Как и почему он уехал — вопрос отдельный.
Но, уехав, он всецело отдается главному делу жизни — дискредитации Маркса как сатаниста. На русском языке книга Вурмбранда выходит в 1991 году под названием «Другое лицо Карла Маркса». Но на английском она выходит гораздо раньше и называется она «Marx: Prophet of Darkness’ («Маркс: Пророк Тьмы»).
Вдумаемся — Маркса преподают во всех ведущих университетах мира. Марксистами (не коммунистическими, а иными) являются очень многие мировые авторитеты. Всем этим авторитетам, часть из которых верующие, сказано, что тот, которого они считают своим учителем, — это завзятый сатанист, ставший таковым в 17 лет (хорошо еще, что не в 10).
Ощущаете силу захода и степень ангажированности этого самого Вурмбранда? Дальше — больше. Вурмбранда фактически один к одному излагает, не сообщая никому, что речь идет о мнении данного пастора, проживающего в США, некий аналитик Георгий Марченко (не путать с известным диссидентом А. Т. Марченко). Далее вся эта тема становится основной для бандеровцев и продолжает оставаться таковой вплоть до настоящего момента.
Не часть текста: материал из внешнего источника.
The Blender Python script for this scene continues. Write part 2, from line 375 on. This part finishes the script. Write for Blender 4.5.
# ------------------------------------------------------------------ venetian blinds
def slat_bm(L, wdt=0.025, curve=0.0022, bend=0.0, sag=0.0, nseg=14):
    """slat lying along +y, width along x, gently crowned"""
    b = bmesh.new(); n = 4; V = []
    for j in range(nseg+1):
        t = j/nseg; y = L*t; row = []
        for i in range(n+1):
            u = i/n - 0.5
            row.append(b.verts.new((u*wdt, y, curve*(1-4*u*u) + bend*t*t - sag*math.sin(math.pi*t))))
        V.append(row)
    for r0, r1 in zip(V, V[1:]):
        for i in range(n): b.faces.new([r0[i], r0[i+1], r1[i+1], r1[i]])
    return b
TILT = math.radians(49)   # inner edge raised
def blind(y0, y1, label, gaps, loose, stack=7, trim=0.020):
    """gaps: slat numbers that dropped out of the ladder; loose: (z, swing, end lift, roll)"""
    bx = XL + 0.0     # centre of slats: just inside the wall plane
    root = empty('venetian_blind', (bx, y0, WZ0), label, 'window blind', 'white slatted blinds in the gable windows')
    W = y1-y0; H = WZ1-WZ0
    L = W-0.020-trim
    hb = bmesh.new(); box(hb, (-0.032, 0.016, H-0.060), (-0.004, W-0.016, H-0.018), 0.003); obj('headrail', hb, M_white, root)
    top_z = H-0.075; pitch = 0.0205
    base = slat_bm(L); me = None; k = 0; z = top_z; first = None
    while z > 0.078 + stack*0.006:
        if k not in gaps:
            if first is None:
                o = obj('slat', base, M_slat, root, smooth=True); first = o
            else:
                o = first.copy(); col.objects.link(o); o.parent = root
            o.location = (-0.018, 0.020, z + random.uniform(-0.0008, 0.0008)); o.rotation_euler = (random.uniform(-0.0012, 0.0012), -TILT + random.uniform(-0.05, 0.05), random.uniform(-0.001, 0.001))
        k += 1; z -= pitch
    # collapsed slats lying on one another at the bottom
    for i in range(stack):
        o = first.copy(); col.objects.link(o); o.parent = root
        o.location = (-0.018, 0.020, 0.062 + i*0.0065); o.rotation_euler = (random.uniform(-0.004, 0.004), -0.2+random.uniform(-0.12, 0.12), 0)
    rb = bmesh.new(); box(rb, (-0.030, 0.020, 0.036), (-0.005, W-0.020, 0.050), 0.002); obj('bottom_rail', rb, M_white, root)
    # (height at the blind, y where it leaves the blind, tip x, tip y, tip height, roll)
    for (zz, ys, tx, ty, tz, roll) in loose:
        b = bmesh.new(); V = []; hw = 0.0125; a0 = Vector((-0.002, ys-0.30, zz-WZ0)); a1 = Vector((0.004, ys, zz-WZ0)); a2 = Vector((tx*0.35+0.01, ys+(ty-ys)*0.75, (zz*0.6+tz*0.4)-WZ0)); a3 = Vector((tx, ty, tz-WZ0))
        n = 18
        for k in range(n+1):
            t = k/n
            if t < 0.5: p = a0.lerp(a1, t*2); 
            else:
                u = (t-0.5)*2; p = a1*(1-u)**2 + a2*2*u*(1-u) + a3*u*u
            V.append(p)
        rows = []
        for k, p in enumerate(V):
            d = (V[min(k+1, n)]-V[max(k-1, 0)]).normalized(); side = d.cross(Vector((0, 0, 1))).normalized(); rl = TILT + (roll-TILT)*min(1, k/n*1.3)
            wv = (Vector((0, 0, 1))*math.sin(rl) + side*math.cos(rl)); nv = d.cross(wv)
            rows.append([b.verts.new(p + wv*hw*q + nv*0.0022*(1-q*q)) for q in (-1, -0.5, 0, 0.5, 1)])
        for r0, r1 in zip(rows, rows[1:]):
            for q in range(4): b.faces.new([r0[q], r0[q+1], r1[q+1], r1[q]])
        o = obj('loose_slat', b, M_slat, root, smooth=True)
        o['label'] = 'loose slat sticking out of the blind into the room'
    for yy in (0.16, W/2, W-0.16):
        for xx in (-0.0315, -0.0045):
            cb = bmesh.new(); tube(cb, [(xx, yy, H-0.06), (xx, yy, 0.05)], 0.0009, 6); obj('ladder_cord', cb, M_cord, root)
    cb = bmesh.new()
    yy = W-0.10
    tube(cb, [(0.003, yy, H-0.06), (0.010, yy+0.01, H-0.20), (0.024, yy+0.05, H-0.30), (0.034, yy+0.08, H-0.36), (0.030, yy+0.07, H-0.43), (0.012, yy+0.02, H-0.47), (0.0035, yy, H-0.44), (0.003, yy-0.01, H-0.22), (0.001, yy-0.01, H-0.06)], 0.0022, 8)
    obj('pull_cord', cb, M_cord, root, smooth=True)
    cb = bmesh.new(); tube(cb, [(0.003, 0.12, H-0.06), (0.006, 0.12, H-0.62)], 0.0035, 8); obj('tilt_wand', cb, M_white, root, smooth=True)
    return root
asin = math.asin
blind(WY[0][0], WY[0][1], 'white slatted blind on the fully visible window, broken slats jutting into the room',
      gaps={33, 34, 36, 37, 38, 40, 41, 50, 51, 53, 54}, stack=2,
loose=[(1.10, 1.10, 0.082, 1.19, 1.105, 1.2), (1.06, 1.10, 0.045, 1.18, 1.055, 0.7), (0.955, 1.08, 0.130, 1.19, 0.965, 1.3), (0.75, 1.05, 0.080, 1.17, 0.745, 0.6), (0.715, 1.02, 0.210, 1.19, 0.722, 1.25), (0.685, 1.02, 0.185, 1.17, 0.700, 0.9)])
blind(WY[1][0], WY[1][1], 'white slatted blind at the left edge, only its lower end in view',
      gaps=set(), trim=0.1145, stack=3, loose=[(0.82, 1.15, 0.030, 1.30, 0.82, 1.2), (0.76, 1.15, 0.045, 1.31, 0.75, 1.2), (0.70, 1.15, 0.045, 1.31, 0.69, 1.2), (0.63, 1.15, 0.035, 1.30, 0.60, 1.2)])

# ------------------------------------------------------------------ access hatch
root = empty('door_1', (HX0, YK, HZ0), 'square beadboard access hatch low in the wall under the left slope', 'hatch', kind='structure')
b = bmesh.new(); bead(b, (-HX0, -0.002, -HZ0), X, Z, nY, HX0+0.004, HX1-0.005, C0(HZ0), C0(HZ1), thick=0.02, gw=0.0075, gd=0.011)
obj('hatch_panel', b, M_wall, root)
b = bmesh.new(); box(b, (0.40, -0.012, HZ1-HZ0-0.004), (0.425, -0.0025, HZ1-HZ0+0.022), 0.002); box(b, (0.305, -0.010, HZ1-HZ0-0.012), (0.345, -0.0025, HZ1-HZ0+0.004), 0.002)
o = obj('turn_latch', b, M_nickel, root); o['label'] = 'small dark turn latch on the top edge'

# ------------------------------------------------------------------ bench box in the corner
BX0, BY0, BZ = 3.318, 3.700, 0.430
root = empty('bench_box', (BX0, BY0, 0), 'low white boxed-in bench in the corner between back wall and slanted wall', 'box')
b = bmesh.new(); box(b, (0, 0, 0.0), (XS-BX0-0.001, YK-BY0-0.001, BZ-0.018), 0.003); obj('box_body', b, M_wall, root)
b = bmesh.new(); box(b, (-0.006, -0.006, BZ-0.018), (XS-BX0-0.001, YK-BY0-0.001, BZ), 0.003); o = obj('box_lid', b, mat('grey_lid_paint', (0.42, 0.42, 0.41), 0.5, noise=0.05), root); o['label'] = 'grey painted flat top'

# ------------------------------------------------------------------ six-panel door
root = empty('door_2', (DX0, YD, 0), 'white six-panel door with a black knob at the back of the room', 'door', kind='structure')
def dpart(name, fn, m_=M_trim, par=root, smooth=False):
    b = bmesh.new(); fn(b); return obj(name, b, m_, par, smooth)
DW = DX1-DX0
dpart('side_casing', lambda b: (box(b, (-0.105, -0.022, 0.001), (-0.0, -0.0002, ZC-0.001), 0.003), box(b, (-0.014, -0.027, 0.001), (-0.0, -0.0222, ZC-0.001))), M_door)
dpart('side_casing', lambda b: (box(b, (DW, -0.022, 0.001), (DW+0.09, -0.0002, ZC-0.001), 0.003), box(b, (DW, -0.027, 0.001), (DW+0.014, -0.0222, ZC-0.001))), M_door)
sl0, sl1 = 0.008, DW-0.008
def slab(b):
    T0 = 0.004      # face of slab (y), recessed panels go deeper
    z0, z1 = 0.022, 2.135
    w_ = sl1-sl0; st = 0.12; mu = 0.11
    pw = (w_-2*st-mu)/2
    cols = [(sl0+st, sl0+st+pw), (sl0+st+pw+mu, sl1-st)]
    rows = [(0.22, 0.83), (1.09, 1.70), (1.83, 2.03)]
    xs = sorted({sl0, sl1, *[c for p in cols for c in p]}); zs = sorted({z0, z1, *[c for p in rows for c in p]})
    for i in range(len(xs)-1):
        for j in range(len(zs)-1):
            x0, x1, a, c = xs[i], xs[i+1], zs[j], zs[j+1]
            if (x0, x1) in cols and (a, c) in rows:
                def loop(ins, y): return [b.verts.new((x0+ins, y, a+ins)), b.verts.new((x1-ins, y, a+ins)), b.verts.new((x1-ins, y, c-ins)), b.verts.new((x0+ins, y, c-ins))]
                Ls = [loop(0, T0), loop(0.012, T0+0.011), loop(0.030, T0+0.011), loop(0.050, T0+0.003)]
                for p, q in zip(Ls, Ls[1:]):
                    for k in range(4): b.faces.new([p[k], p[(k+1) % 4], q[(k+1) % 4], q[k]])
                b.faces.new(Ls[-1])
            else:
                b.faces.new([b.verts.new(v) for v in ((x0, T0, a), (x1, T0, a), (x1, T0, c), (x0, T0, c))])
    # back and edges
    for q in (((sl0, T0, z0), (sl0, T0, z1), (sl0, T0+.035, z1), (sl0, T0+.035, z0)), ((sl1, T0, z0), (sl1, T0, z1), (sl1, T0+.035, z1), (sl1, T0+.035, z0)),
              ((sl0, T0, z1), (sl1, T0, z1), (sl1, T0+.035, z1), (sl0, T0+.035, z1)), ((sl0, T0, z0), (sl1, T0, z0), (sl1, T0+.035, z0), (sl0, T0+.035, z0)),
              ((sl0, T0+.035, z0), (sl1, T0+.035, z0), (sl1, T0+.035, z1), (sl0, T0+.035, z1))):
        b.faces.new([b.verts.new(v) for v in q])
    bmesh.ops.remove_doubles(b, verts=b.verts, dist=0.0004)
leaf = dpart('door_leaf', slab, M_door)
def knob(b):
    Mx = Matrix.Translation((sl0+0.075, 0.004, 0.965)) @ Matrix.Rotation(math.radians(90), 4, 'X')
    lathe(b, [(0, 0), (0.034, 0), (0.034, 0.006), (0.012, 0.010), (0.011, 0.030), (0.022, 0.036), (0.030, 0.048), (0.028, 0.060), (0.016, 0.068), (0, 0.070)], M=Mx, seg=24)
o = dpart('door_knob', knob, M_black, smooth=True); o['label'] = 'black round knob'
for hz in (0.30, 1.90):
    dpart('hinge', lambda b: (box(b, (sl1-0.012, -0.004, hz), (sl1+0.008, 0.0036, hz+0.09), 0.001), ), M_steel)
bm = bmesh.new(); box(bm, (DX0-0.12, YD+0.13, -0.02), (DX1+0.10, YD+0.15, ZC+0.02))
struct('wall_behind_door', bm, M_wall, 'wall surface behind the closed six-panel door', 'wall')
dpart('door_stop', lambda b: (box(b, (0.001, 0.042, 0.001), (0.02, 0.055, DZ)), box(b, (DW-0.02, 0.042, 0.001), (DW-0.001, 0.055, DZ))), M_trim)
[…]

А тут еще ко всему этому явно не случайным образом подключают авторитетного для просоветской публики С. Кара-Мурзу, который обвиняет Маркса в русофобии. Чуете, куда всё это нацелено? И чья рука наводит на цель, спускает курок, отслеживает результат и так далее? Ну так и каков же будет ответ? Кем же беспредельно восхищался Маркс? Прометеем, этим фактически единственным в мировой религиозной истории полноценным прототипом Христа, возлюбившим людей и за это прикованным к горам Кавказа (фактический аналог крестной муки)? Или Сатаной, низвергнутым за то, что он не согласился с божьим представлением о человеке как венце творения, с наделением человека свободной волей?
Кто-то отменил идеологическую борьбу в современном мире?
Кто-то считает, что карта атеизма, разыгрываемая в этой борьбе, не будет сразу же бита картой сатанизма?
Я против всяческих подтасовок. Если нет в творчестве Маркса слагаемых, позволяющих рассматривать тему марксистской духовности, то ни в коем случае нельзя их выдумывать. Но если они есть? И как же быть с Прометеем?